Sessant’anni fa si aprì anche la complessa stagione postconciliare. Una stagione non priva di tensioni, che oggi sembrano riemergere con particolare virulenza soprattutto per quanto riguarda il significato del Vaticano II e la sua attuazione. Secondo alcuni il Concilio ha compromesso il prestigio e l’autorevolezza della Chiesa, causandone l’odierno calo di rilevanza. Da ciò deriva la nostalgia per una passata età dell’oro che si vorrebbe ripristinare. Altri denunciano un’attuazione impropria delle riforme, dovuta alla lettura affrettata e ideologica dei testi secondo un’ermeneutica della rottura, in contrasto con la continuità dottrinale della Chiesa. Altri invece ritengono che la primavera del Vaticano II sia stata gelata sul nascere dalle pressioni dell’ala ecclesiale conservatrice, che ne condizionò la ricezione agitando dubbi e paure e frenando le riforme in nome di una prudenza eccessiva e pusillanime. Quella del Vaticano II sarebbe insomma una riforma incompiuta, ma di una incompiutezza colpevole, causata dalla sfiducia nell’azione dello Spirito.

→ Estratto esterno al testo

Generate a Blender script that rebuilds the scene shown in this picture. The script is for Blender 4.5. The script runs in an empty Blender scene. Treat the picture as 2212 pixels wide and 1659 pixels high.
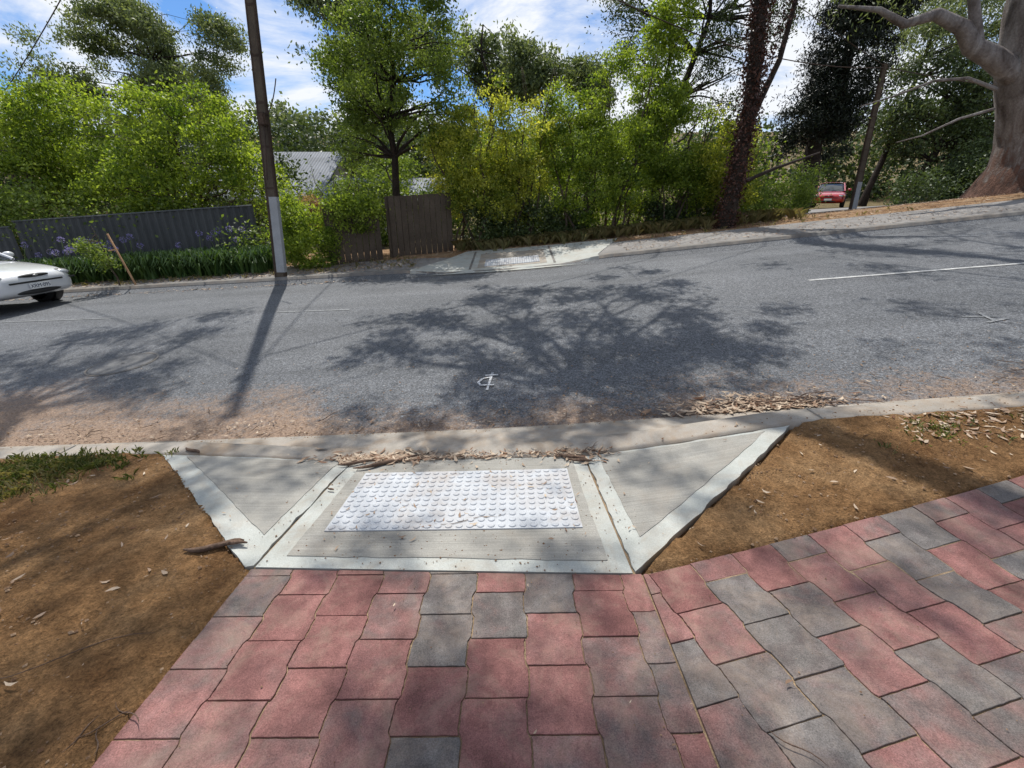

Al di là di tutto ciò, forse è bene vivere questo anniversario promuovendo due atteggiamenti di fondo. Il primo è bene espresso da Giovanni Paolo II: «Sento più che mai il dovere di additare il Concilio, come la grande grazia di cui la Chiesa ha beneficiato nel secolo XX: in esso ci è offerta una sicura bussola per orientarci nel cammino». Il secondo l’ha indicato papa Francesco: «Dal Concilio abbiamo ricevuto molto. Abbiamo approfondito, ad esempio, l’importanza del popolo di Dio, categoria centrale nei testi conciliari, che ci aiuta a comprendere il fatto che la Chiesa non è un’élite di sacerdoti e consacrati e che ciascun battezzato è un soggetto attivo di evangelizzazione». Il Concilio quindi non va sottoposto a revisionismo o riduzionismo, ma vitalmente assunto e incessantemente attuato nella Chiesa – questa Chiesa – che cammina nella storia – questa storia –.